Exercise brief:
Return only the lines from the top of the data down to the one that holds "return Vector((x[i], ds[i], z))", both included, without any pictures.

Data segment:
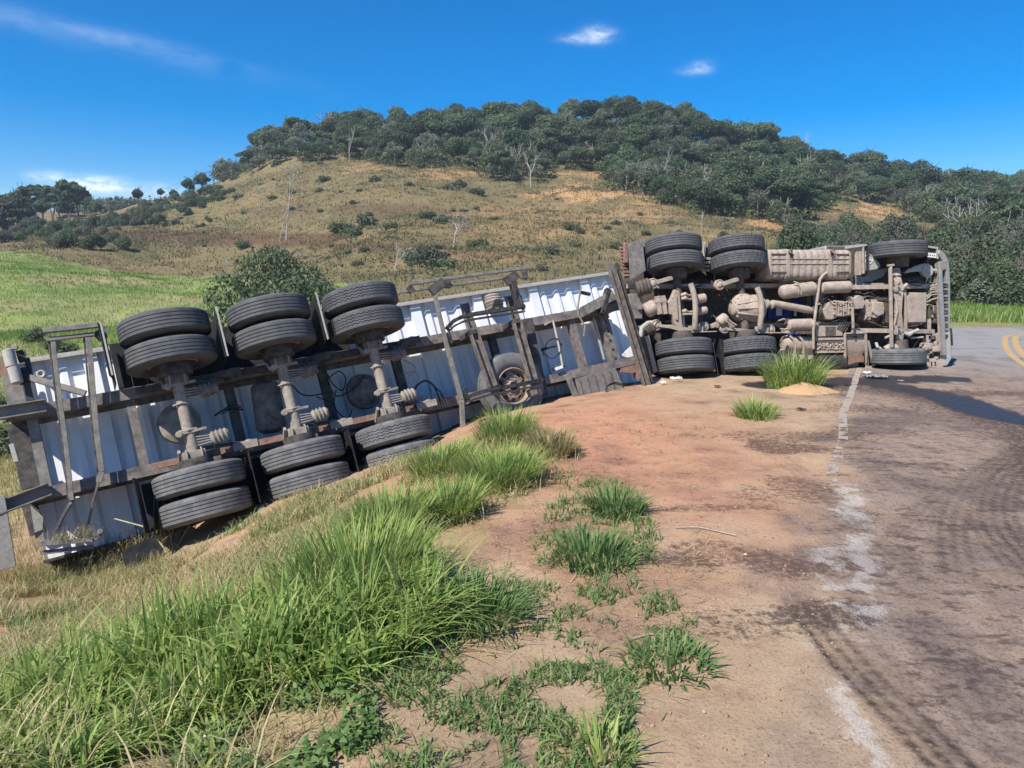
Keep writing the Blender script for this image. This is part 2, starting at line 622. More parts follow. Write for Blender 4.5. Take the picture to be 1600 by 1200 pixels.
def ground(x, y, detail=True):
    sh = np.shape(x)
    x = np.asarray(x, float).ravel(); y = np.asarray(y, float).ravel()
    ye = np.maximum(y, 1.2)
    z = np.zeros_like(x)
    for _ in range(3):
        yc = ye * CP + (H - z) * SP
        z = table(np.clip(800 + F * x / yc, -700, 2300), ye)
    if detail:
        d = np.hypot(x, y)
        far = np.clip((d - 20) / 60, 0, 1)
        rdm = np.ones_like(x)
        near = d < 60
        rd = road_dist(x[near], y[near])
        rdm[near] = np.clip((-rd - .32) / 1.5, 0, 1)
        z = z + rdm * ((fbm(x, y, 1.3, 4, 3) - .5) * .10 * (1 - far) + (fbm(x, y, .22, 2, 9) - .5) * .025 * np.clip(1 - d / 14, 0, 1))
        z = z + far * (fbm(x, y, 14, 5, 21) - .5) * 3.2
        # keep the road shelf flat
        inr = near.copy(); inr[near] = rd > -.35
        z = np.where(inr & (rdm < .35), z * rdm, z)
    return z.reshape(sh)


def at(px, d):
    """world point of the ground on bearing px at forward distance d"""
    z = 0.
    for _ in range(4):
        x = (px - 800) / F * (d * CP + (H - z) * SP)
        z = float(ground(np.array([x]), np.array([d]))[0])
    return Vector((x, d, z))


def to_pix(x, y, z):
    yc = y * CP - (z - H) * SP
    zc = y * SP + (z - H) * CP
    return 800 + F * x / yc, 600 - F * zc / yc


def gp(px, py, dmax=240):
    """ground point seen at a pixel"""
    last = None
    ds = np.exp(np.linspace(math.log(1.6), math.log(dmax), 260))
    z = np.zeros_like(ds)
    for _ in range(3):
        x = (px - 800) / F * (ds * CP + (H - z) * SP)
        z = ground(x, ds, False)
    _, rows = to_pix(x, ds, z)
    k = np.where(rows <= py)[0]
    i = k[0] if len(k) else len(ds) - 1
    z = float(ground(np.array([x[i]]), np.array([ds[i]]))[0])
    return Vector((x[i], ds[i], z))


def flat(px, py):
    """pixel to the level road shelf (z = 0)"""
    d = pix_dir(px, py)
    s = -H / d.z
    return (d.x * s, d.y * s)


def inpoly(x, y, poly):
    n = len(poly); c = np.zeros(np.shape(x), bool)
    for i in range(n):
        x0, y0 = poly[i]; x1, y1 = poly[(i + 1) % n]
        if y0 == y1: continue
        c ^= ((y0 > y) != (y1 > y)) & (x < (x1 - x0) * (y - y0) / (y1 - y0) + x0)
    return c


def stroke(x, y, pts, wd, soft=.5):
    """soft mask round a world polyline, wd half width"""
    P = resample(pts, .06) if len(pts) > 2 else np.array([np.array(pts[0]) * (1 - t) + np.array(pts[1]) * t for t in np.linspace(0, 1, 40)])
    out = np.zeros(len(x)); lat = np.zeros(len(x)); arc = np.zeros(len(x))
    lo, hi = P.min(0) - wd * 2, P.max(0) + wd * 2
    m = (x > lo[0]) & (x < hi[0]) & (y > lo[1]) & (y < hi[1])
    if not m.any(): return out, lat, arc
    xi, yi = x[m], y[m]
    T = np.gradient(P, axis=0); T /= np.linalg.norm(T, axis=1)[:, None] + 1e-9
    o = np.empty(len(xi)); l = np.empty(len(xi)); a = np.empty(len(xi))
    for s in range(0, len(xi), 20000):
        X = xi[s:s + 20000, None] - P[None, :, 0]; Y = yi[s:s + 20000, None] - P[None, :, 1]
        d2 = X * X + Y * Y; k = d2.argmin(1); r = np.arange(len(k))
        o[s:s + 20000] = np.sqrt(d2[r, k]); l[s:s + 20000] = X[r, k] * T[k, 1] - Y[r, k] * T[k, 0]
        a[s:s + 20000] = k * .06 + X[r, k] * T[k, 0] + Y[r, k] * T[k, 1]
    out[m] = np.clip((wd - o) / (wd * soft), 0, 1); lat[m] = l; arc[m] = a
    return out, lat, arc


def W(*pp): return [flat(*p) for p in pp]


def blob(x, y, px, py, rx, ry, seed=0, ragged=.8):
    """soft ragged patch round a road pixel; rx, ry in metres"""
    cx, cy = flat(px, py)
    n = fbm(x, y, .45, 4, 40 + seed)
    d = np.sqrt(((x - cx) / rx) ** 2 + ((y - cy) / ry) ** 2) + (n - .5) * 2 * ragged
    return np.clip((1 - d) / .5, 0, 1)


def paint(x, y, z):
    """surface kinds: col1 = asphalt, dark stains and patches, pale scrape, red soil; col2 = green cover, straw cover, wet, hill soil"""
    x = x.ravel(); y = y.ravel(); z = z.ravel()
    n = len(x)
    d = np.hypot(x, y)
    near = (d < 40) & (y > .3)
    A = np.zeros((n, 4)); B = np.zeros((n, 4)); D3 = np.zeros((n, 4))
    xn, yn = x[near], y[near]
    px, py = to_pix(xn, yn, np.zeros_like(xn))
    rd = road_dist(xn, yn)
    rag = (fbm(xn, yn, .5, 5, 5) - .5)
    # bare asphalt fades under dirt left of the edge line
    edge_off = np.interp(yn, [0, 2.6, 4, 6, 8, 11], [.95, .7, .5, .25, .35, .3])
    asp = np.clip((rd + edge_off + rag * 1.6) / .7, 0, 1)
    A[near, 0] = asp
    # pale scraped and chalky band along the edge line
    wh = np.zeros(len(xn))
    for pts, wd, st in ((W((1325, 760), (1340, 830), (1350, 900), (1360, 960)), .20, .9), (W((1290, 860), (1310, 930), (1340, 1000)), .2, .8), (W((1290, 1040), (1330, 1110), (1365, 1200), (1380, 1290)), .13, .8),
                        (W((1210, 960), (1300, 1050), (1350, 1130)), .22, .45), (W((1180, 1020), (1200, 1120), (1230, 1240)), .3, .25), (W((1150, 880), (1200, 960)), .2, .3)):
        s, l, a = stroke(xn, yn, pts, wd, .9)
        wh = np.maximum(wh, s * st * np.clip(fbm(xn, yn, .09, 4, 8) * 2.6 - .75 + .25 * fbm(xn, yn, .6, 2, 77), 0, 1))
    for p in ((1210, 740, .5, .4, .35), (1170, 880, .25, .3, .4), (1200, 820, .3, .35, .3)):
        wh = np.maximum(wh, blob(xn, yn, *p[:4], seed=int(p[0])) * p[4] * np.clip(fbm(xn, yn, .06, 3, 12) * 3 - 1.2, 0, 1))
    A[near, 2] = wh
    # dark stains and tracks
    dk = np.zeros(len(xn))
    for px_, py_, rx, ry, st in ((1320, 680, 1.9, .40, .5), (1400, 640, 1.6, .4, .45), (1180, 880, .7, .35, .62), (1120, 860, .5, .25, .45), (1240, 700, .8, .5, .65),
                                 (1290, 960, .34, .2, .6), (1110, 792, .6, .12, .55), (1490, 615, 2.0, .6, .55), (1190, 780, .3, .5, .4), (1260, 760, .4, .6, .5), (1140, 980, .4, .25, .4)):
        dk = np.maximum(dk, blob(xn, yn, px_, py_, rx, ry, seed=int(px_)) * st)
    tracks = [(W((1250, 940), (1330, 1040), (1430, 1140), (1520, 1240)), .13, .95), (W((1340, 950), (1370, 1010), (1400, 1060), (1425, 1110)), .09, .45), (W((1600, 700), (1530, 745), (1490, 810), (1500, 900)), .16, .7),
              (W((1600, 715), (1560, 760), (1555, 820), (1620, 900)), .20, .85), (W((1540, 735), (1470, 775), (1410, 830)), .11, .5), (W((1310, 690), (1390, 655), (1480, 652), (1560, 680)), .45, .55),
              (W((1440, 905), (1420, 870), (1385, 845)), .08, .5), (W((1560, 1010), (1500, 1000), (1440, 965)), .07, .45), (W((1500, 1090), (1540, 1150), (1620, 1190)), .15, .5),
              (W((1330, 810), (1380, 860), (1440, 905)), .09, .6), (W((1180, 690), (1240, 730), (1290, 770)), .12, .35)]
    tr_ = np.zeros(len(xn))
    for pts, wd, st in tracks:
        s, l, a = stroke(xn, yn, pts, wd, .35)
        tread = .68 + .32 * np.cos(l * 2 * math.pi / .075)
        blk = .82 + .18 * np.sign(np.sin(a * 2 * math.pi / .10 + l * 40))
        worn = np.clip(fbm(xn, yn, .35, 3, 31) * 2.4 - .55, 0, 1)
        tr_ = np.maximum(tr_, 1.15 * s * st * tread * blk * (.4 + .6 * worn))
    # speckle of dark dirt all over the traffic lane
    sx, sy = xn * .8 + yn * .5, yn
    sp = np.clip(fbm(sx, sy * 2.2, .30, 4, 60) * 5 - 2.75, 0, 1) * np.clip(rd + .9, 0, 1) * .5
    dk = np.maximum(dk, sp * np.clip(1.3 - yn / 22, 0, 1))
    A[near, 1] = dk
    D3[near, 0] = tr_
    # wet oil run below and right of the cab
    wet = np.zeros(len(xn))
    for pts, wd in ((W((1330, 594), (1400, 606), (1480, 622), (1540, 645), (1660, 668)), .40), (W((1200, 602), (1330, 596), (1480, 592)), .45)):
        s, l, a = stroke(xn, yn, pts, wd, .3)
        wet = np.maximum(wet, np.clip(s * 1.6 + rag * 1.2, 0, 1))
    B[near, 2] = wet
    for pts, wd, st in ((W((1300, 604), (1400, 614), (1480, 630), (1560, 655), (1680, 690)), .95, .6), (W((1560, 640), (1600, 690), (1640, 760)), .5, .55)):  # wide dark band along the run, then a dark patch at the right edge
        s, l, a = stroke(xn, yn, pts, wd, .8)
        A[near, 1] = np.maximum(A[near, 1], s * st)
    A[near, 1] = np.maximum(A[near, 1], wet)
    # tan sandy lip by the tuft, and the orange apron
    A[near, 3] = np.clip(1.25 - np.hypot((xn - .9) / 2.2, (yn - 8.3) / 4.2) + rag, 0, 1)
    # grass cover of the ground itself
    zz = z[near]
    pxx, pyy = to_pix(xn, yn, zz)
    g = np.zeros(len(xn))
    for poly, st in ((GREEN_A, .9), (GREEN_B, .7), (GREEN_C, .7), (WEED_A, .5), (WEED_B, .35), (WEED_C, .3)):
        g = np.maximum(g, inpoly(pxx, pyy, poly) * st)
    g = g * np.clip(fbm(xn, yn, .25, 4, 50) * 3.2 - .8, 0, 1)
    dra = inpoly(pxx, pyy, DRY_A)
    st = dra * np.clip(fbm(xn, yn, .4, 4, 55) * 3 - 1.2, 0, 1) * .7
    A[near, 3] = np.maximum(A[near, 3], dra * .6)
    B[near, 0] = g; B[near, 1] = st
    # beyond: valley field, hill
    f = ~near
    xf, yf, zf = x[f], np.maximum(y[f], 1), z[f]
    return_far(A, B, near, x, y, z)
    return A, B, D3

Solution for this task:
Keep writing the Blender script for this image. This is part 2, starting at line 622. More parts follow. Write for Blender 4.5. Take the picture to be 1600 by 1200 pixels.
def ground(x, y, detail=True):
    sh = np.shape(x)
    x = np.asarray(x, float).ravel(); y = np.asarray(y, float).ravel()
    ye = np.maximum(y, 1.2)
    z = np.zeros_like(x)
    for _ in range(3):
        yc = ye * CP + (H - z) * SP
        z = table(np.clip(800 + F * x / yc, -700, 2300), ye)
    if detail:
        d = np.hypot(x, y)
        far = np.clip((d - 20) / 60, 0, 1)
        rdm = np.ones_like(x)
        near = d < 60
        rd = road_dist(x[near], y[near])
        rdm[near] = np.clip((-rd - .32) / 1.5, 0, 1)
        z = z + rdm * ((fbm(x, y, 1.3, 4, 3) - .5) * .10 * (1 - far) + (fbm(x, y, .22, 2, 9) - .5) * .025 * np.clip(1 - d / 14, 0, 1))
        z = z + far * (fbm(x, y, 14, 5, 21) - .5) * 3.2
        # keep the road shelf flat
        inr = near.copy(); inr[near] = rd > -.35
        z = np.where(inr & (rdm < .35), z * rdm, z)
    return z.reshape(sh)


def at(px, d):
    """world point of the ground on bearing px at forward distance d"""
    z = 0.
    for _ in range(4):
        x = (px - 800) / F * (d * CP + (H - z) * SP)
        z = float(ground(np.array([x]), np.array([d]))[0])
    return Vector((x, d, z))


def to_pix(x, y, z):
    yc = y * CP - (z - H) * SP
    zc = y * SP + (z - H) * CP
    return 800 + F * x / yc, 600 - F * zc / yc


def gp(px, py, dmax=240):
    """ground point seen at a pixel"""
    last = None
    ds = np.exp(np.linspace(math.log(1.6), math.log(dmax), 260))
    z = np.zeros_like(ds)
    for _ in range(3):
        x = (px - 800) / F * (ds * CP + (H - z) * SP)
        z = ground(x, ds, False)
    _, rows = to_pix(x, ds, z)
    k = np.where(rows <= py)[0]
    i = k[0] if len(k) else len(ds) - 1
    z = float(ground(np.array([x[i]]), np.array([ds[i]]))[0])
    return Vector((x[i], ds[i], z))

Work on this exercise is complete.